** start of MATERIAL **

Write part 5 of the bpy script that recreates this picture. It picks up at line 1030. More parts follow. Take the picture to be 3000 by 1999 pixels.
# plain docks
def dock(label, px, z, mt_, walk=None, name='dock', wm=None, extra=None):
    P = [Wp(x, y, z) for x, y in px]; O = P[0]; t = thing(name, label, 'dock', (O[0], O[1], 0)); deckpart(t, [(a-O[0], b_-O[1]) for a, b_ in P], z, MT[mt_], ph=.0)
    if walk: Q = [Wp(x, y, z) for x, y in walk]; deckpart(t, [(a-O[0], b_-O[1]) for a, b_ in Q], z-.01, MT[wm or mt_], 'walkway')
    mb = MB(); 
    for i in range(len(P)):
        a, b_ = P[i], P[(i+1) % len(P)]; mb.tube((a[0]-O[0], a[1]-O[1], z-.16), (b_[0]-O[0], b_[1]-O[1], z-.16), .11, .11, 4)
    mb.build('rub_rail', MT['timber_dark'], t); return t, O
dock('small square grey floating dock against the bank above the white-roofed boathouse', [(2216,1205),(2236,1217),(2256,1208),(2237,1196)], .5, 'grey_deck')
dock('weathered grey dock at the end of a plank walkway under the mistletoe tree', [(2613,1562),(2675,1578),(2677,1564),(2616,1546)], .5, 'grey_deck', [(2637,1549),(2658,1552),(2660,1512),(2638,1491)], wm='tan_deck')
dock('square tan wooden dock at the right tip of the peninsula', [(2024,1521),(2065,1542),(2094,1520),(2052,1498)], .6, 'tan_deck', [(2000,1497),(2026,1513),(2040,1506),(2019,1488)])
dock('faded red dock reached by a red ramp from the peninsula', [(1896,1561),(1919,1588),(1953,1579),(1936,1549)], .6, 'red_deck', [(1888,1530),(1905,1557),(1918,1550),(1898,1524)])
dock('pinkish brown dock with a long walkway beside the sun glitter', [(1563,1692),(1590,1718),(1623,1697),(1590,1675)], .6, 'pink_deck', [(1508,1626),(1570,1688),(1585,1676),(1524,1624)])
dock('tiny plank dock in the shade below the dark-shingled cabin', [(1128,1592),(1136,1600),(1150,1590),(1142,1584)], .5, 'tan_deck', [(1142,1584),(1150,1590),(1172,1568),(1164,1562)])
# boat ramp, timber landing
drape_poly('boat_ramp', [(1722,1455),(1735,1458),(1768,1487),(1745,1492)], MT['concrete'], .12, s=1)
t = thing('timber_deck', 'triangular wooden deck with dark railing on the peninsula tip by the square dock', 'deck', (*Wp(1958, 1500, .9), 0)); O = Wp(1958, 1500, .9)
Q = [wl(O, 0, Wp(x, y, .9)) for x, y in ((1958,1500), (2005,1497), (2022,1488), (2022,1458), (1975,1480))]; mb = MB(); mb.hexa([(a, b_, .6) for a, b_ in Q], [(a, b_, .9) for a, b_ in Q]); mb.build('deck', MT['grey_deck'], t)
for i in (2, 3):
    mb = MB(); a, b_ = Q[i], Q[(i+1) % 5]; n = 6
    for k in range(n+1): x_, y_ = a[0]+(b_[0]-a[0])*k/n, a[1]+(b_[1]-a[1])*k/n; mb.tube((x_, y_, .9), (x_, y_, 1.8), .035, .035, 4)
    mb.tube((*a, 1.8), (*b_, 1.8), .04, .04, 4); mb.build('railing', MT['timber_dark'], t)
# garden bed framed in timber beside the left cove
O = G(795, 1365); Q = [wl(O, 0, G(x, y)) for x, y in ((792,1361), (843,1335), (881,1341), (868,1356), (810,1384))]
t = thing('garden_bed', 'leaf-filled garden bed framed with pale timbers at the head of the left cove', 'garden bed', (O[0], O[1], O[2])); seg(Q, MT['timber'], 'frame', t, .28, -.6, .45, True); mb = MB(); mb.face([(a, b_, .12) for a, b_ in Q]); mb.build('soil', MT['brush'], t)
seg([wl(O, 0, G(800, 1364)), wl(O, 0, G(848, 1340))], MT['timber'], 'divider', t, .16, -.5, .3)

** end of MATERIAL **

**EXERCISE PROMPT**
Reproduce the material above without altering a single character.

**WRITTEN SOLUTION**
Write part 5 of the bpy script that recreates this picture. It picks up at line 1030. More parts follow. Take the picture to be 3000 by 1999 pixels.
# plain docks
def dock(label, px, z, mt_, walk=None, name='dock', wm=None, extra=None):
    P = [Wp(x, y, z) for x, y in px]; O = P[0]; t = thing(name, label, 'dock', (O[0], O[1], 0)); deckpart(t, [(a-O[0], b_-O[1]) for a, b_ in P], z, MT[mt_], ph=.0)
    if walk: Q = [Wp(x, y, z) for x, y in walk]; deckpart(t, [(a-O[0], b_-O[1]) for a, b_ in Q], z-.01, MT[wm or mt_], 'walkway')
    mb = MB(); 
    for i in range(len(P)):
        a, b_ = P[i], P[(i+1) % len(P)]; mb.tube((a[0]-O[0], a[1]-O[1], z-.16), (b_[0]-O[0], b_[1]-O[1], z-.16), .11, .11, 4)
    mb.build('rub_rail', MT['timber_dark'], t); return t, O
dock('small square grey floating dock against the bank above the white-roofed boathouse', [(2216,1205),(2236,1217),(2256,1208),(2237,1196)], .5, 'grey_deck')
dock('weathered grey dock at the end of a plank walkway under the mistletoe tree', [(2613,1562),(2675,1578),(2677,1564),(2616,1546)], .5, 'grey_deck', [(2637,1549),(2658,1552),(2660,1512),(2638,1491)], wm='tan_deck')
dock('square tan wooden dock at the right tip of the peninsula', [(2024,1521),(2065,1542),(2094,1520),(2052,1498)], .6, 'tan_deck', [(2000,1497),(2026,1513),(2040,1506),(2019,1488)])
dock('faded red dock reached by a red ramp from the peninsula', [(1896,1561),(1919,1588),(1953,1579),(1936,1549)], .6, 'red_deck', [(1888,1530),(1905,1557),(1918,1550),(1898,1524)])
dock('pinkish brown dock with a long walkway beside the sun glitter', [(1563,1692),(1590,1718),(1623,1697),(1590,1675)], .6, 'pink_deck', [(1508,1626),(1570,1688),(1585,1676),(1524,1624)])
dock('tiny plank dock in the shade below the dark-shingled cabin', [(1128,1592),(1136,1600),(1150,1590),(1142,1584)], .5, 'tan_deck', [(1142,1584),(1150,1590),(1172,1568),(1164,1562)])
# boat ramp, timber landing
drape_poly('boat_ramp', [(1722,1455),(1735,1458),(1768,1487),(1745,1492)], MT['concrete'], .12, s=1)
t = thing('timber_deck', 'triangular wooden deck with dark railing on the peninsula tip by the square dock', 'deck', (*Wp(1958, 1500, .9), 0)); O = Wp(1958, 1500, .9)
Q = [wl(O, 0, Wp(x, y, .9)) for x, y in ((1958,1500), (2005,1497), (2022,1488), (2022,1458), (1975,1480))]; mb = MB(); mb.hexa([(a, b_, .6) for a, b_ in Q], [(a, b_, .9) for a, b_ in Q]); mb.build('deck', MT['grey_deck'], t)
for i in (2, 3):
    mb = MB(); a, b_ = Q[i], Q[(i+1) % 5]; n = 6
    for k in range(n+1): x_, y_ = a[0]+(b_[0]-a[0])*k/n, a[1]+(b_[1]-a[1])*k/n; mb.tube((x_, y_, .9), (x_, y_, 1.8), .035, .035, 4)
    mb.tube((*a, 1.8), (*b_, 1.8), .04, .04, 4); mb.build('railing', MT['timber_dark'], t)
# garden bed framed in timber beside the left cove
O = G(795, 1365); Q = [wl(O, 0, G(x, y)) for x, y in ((792,1361), (843,1335), (881,1341), (868,1356), (810,1384))]
t = thing('garden_bed', 'leaf-filled garden bed framed with pale timbers at the head of the left cove', 'garden bed', (O[0], O[1], O[2])); seg(Q, MT['timber'], 'frame', t, .28, -.6, .45, True); mb = MB(); mb.face([(a, b_, .12) for a, b_ in Q]); mb.build('soil', MT['brush'], t)
seg([wl(O, 0, G(800, 1364)), wl(O, 0, G(848, 1340))], MT['timber'], 'divider', t, .16, -.5, .3)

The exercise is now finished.